Being a Braves and Milwaukee fan that long, I celebrated a few successful periods and endured many long, losing seasons. I remained loyal through the losses (which helps me understand the loyalty of Twins fans). In the worst of seasons, I delighted in finding my team playing on television late on a weekday evening. I’d watch the entire game, me and the 3,000 or so steadfast fans who actually showed at the ballpark. (Great story, often attributed to Braves’ first-baseman Gerald Perry. During a long losing streak when fan support was at its lowest, he walked out of the dugout, looked around the empty stadium and said, “This'd be a good night to paint the seats.”)

The period later in the pheasant hunting season was, for me, like the late-season, late-night “paint-the-seat-night’’ games I watched. I loved every pitch and running catch and error on the screen in the same way that I loved every long, lazy late-fall afternoon kicking through dusty lakebeds and weed-clogged shelterbelts and occasional snow drifts. I knew the odds of scaring up a rooster were slim, but I was excited at the possibility, and I was alive just being out on the land in that remarkable time of year when summer is grudgingly giving way to winter.
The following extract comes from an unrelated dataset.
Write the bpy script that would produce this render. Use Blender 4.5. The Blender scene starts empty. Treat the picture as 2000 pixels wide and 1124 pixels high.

I did a lot of that late-season hunting with my cousin Leo, my big brother, Jim, and once in a while with my dad, when he and I would walk a field or two after Saturday morning chores.

People say it doesn’t matter whether they limit out or not. They say it’s about the experience. I don’t know how many of them really mean it, but it was true for me, back in those younger days with my dad or brother or cousin.

These days I don’t miss the hunting. Sometimes, though, I miss that time in my life when I was young enough to think I’d hunt my own land forever.